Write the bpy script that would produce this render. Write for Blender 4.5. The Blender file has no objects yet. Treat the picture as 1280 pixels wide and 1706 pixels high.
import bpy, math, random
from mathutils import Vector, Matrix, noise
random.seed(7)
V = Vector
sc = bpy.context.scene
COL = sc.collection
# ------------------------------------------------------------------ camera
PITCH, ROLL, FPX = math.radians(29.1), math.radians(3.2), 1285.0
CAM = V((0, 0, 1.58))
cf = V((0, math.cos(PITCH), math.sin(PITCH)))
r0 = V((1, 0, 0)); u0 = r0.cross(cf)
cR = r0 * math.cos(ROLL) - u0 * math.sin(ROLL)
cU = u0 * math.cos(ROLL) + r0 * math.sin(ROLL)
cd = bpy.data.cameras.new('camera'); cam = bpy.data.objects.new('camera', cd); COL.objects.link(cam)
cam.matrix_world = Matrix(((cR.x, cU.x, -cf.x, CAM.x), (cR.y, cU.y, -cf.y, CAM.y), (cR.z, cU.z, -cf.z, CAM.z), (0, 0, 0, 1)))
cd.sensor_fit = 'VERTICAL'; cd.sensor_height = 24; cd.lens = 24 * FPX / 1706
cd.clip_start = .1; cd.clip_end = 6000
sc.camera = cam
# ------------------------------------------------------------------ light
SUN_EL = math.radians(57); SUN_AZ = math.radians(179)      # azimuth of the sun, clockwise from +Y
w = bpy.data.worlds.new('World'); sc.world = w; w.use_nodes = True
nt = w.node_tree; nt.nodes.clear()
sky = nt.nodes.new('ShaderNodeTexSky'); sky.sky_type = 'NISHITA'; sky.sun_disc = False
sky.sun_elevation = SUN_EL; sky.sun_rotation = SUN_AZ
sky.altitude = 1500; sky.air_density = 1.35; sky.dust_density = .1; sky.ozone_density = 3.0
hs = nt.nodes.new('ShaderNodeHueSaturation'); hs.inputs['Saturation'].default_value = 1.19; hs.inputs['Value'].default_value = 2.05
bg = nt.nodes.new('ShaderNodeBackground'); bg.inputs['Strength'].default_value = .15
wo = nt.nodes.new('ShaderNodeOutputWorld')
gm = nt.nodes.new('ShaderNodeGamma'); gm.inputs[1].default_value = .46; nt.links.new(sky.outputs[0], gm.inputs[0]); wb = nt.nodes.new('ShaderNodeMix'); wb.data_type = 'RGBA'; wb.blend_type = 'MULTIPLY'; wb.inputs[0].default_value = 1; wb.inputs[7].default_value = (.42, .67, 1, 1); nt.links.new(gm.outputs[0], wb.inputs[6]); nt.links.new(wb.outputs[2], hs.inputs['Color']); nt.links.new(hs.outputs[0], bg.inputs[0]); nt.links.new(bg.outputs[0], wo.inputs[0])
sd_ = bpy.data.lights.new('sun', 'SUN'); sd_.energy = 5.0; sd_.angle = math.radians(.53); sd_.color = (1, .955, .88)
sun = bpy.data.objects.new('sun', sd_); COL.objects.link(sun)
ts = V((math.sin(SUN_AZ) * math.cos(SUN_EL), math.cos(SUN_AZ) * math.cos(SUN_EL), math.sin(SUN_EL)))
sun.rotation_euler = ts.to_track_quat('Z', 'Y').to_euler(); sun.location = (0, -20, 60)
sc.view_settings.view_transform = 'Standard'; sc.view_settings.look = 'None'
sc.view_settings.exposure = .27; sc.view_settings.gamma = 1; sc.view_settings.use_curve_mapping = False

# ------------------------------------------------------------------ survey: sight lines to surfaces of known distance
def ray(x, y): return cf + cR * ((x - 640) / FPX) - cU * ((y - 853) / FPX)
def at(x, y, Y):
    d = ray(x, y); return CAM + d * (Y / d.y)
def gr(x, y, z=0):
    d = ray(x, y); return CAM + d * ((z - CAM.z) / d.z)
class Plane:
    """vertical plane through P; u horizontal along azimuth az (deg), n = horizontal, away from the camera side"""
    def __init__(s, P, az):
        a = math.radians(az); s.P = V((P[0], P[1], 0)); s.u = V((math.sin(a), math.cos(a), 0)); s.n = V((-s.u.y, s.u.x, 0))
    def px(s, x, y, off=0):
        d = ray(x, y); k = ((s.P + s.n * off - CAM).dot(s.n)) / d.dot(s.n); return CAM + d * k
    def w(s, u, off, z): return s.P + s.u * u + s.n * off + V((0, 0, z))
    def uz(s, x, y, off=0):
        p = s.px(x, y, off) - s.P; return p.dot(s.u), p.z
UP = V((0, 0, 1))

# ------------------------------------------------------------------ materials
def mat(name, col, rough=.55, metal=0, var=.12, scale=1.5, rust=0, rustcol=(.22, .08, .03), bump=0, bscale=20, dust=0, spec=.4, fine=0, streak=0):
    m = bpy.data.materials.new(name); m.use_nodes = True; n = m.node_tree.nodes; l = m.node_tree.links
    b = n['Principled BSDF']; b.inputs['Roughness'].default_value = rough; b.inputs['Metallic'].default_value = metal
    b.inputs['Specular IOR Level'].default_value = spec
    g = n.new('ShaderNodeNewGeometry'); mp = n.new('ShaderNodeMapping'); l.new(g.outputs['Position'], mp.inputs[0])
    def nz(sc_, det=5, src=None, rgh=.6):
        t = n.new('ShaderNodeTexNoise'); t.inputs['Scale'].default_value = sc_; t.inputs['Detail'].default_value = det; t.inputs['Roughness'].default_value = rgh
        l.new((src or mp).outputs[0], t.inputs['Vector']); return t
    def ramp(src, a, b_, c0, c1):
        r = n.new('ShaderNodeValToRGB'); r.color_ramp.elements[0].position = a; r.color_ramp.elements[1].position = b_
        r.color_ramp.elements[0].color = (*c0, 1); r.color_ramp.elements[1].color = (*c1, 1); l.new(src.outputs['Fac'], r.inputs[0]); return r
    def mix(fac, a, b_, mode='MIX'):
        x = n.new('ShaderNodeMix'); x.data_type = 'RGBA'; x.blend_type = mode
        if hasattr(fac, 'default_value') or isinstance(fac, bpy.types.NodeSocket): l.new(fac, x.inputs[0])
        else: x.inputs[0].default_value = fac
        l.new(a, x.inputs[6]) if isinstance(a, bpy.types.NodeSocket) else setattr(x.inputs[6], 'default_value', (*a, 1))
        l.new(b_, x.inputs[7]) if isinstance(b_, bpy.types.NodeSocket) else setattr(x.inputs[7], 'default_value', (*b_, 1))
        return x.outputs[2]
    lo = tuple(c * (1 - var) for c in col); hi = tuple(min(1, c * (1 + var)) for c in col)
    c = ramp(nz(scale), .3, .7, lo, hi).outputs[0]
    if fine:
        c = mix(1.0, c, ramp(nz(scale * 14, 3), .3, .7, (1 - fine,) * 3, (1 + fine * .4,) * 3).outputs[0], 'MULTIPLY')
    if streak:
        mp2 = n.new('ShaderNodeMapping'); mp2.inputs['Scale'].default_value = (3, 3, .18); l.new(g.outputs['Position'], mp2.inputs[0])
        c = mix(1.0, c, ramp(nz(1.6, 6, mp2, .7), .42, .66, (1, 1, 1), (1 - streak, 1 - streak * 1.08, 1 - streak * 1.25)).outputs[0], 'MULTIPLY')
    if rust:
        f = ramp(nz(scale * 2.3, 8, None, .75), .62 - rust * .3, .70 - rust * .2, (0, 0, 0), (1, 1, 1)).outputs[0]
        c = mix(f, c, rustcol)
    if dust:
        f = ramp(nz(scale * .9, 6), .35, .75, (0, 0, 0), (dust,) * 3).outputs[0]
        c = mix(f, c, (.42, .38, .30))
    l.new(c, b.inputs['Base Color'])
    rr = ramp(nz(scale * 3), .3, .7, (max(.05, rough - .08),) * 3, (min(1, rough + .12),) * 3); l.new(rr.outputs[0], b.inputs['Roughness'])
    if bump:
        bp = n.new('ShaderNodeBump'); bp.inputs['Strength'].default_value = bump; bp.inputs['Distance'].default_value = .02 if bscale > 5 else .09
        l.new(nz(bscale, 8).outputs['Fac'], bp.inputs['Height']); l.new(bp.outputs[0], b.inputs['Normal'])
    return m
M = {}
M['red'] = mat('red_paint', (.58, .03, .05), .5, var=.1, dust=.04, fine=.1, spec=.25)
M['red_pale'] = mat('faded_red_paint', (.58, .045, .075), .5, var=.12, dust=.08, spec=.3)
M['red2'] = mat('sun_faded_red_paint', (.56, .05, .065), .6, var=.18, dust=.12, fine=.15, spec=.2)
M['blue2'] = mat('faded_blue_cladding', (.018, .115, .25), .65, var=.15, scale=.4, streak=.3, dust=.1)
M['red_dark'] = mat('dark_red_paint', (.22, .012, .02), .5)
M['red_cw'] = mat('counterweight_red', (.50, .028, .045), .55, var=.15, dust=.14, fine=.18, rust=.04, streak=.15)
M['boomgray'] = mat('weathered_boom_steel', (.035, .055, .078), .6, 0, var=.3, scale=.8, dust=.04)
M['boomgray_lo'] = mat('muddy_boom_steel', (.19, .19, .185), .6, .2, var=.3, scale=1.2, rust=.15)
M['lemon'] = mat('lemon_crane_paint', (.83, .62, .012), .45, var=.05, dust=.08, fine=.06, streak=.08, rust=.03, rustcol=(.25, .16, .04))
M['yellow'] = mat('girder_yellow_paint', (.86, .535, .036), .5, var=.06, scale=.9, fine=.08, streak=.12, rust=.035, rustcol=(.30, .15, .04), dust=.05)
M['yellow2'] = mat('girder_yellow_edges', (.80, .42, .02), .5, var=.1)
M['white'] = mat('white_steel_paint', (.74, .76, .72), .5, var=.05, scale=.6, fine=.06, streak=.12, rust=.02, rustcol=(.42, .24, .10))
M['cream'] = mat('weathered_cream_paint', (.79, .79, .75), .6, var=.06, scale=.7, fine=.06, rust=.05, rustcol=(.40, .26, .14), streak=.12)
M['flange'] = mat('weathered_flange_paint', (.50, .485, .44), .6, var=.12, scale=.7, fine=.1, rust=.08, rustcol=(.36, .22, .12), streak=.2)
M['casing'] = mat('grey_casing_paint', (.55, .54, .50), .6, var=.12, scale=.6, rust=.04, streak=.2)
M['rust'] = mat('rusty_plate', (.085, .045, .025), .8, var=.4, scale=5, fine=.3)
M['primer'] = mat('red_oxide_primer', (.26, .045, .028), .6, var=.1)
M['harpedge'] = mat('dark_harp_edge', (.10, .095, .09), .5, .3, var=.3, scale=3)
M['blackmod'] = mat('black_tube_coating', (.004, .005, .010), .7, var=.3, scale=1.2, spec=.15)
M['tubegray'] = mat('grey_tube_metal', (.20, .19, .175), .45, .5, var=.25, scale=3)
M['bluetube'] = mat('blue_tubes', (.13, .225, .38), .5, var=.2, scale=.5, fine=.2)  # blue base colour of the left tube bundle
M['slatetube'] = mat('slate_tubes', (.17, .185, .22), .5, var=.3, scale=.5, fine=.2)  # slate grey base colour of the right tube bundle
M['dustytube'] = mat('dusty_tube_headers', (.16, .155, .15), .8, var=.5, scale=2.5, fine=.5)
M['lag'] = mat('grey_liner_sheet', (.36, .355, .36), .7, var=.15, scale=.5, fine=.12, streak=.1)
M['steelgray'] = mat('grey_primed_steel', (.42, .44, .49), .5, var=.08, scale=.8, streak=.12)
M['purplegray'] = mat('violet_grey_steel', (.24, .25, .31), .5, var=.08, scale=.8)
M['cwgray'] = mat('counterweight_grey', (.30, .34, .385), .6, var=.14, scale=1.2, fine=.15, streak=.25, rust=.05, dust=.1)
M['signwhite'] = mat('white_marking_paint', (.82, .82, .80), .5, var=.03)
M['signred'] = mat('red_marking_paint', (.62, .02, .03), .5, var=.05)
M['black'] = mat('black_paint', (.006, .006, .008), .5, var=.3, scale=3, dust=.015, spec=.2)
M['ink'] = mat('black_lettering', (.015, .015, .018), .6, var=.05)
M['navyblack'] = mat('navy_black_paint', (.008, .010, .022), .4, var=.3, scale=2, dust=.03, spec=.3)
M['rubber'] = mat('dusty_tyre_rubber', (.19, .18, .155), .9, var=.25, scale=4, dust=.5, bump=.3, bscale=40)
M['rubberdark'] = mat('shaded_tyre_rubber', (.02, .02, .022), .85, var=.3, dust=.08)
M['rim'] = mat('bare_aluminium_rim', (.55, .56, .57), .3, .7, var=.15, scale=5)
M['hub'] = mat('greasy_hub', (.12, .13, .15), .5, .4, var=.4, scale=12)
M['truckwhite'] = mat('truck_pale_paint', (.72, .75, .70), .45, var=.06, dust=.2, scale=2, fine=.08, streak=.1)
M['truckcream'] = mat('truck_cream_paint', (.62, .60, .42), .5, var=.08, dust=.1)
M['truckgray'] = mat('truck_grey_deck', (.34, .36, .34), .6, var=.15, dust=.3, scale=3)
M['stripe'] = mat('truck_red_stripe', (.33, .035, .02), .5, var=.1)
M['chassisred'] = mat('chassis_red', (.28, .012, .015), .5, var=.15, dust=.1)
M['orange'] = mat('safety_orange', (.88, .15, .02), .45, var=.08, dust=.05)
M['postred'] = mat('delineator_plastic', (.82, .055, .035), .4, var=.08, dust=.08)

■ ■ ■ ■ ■

**Problem statement**
Reproduce precisely the span of lines that begins at the line containing "(.02, .02, .022), .85, var=.3, dust=.08)" and ends with the last line of the listing.

**Worked solution**
M['rubberdark'] = mat('shaded_tyre_rubber', (.02, .02, .022), .85, var=.3, dust=.08)
M['rim'] = mat('bare_aluminium_rim', (.55, .56, .57), .3, .7, var=.15, scale=5)
M['hub'] = mat('greasy_hub', (.12, .13, .15), .5, .4, var=.4, scale=12)
M['truckwhite'] = mat('truck_pale_paint', (.72, .75, .70), .45, var=.06, dust=.2, scale=2, fine=.08, streak=.1)
M['truckcream'] = mat('truck_cream_paint', (.62, .60, .42), .5, var=.08, dust=.1)
M['truckgray'] = mat('truck_grey_deck', (.34, .36, .34), .6, var=.15, dust=.3, scale=3)
M['stripe'] = mat('truck_red_stripe', (.33, .035, .02), .5, var=.1)
M['chassisred'] = mat('chassis_red', (.28, .012, .015), .5, var=.15, dust=.1)
M['orange'] = mat('safety_orange', (.88, .15, .02), .45, var=.08, dust=.05)
M['postred'] = mat('delineator_plastic', (.82, .055, .035), .4, var=.08, dust=.08)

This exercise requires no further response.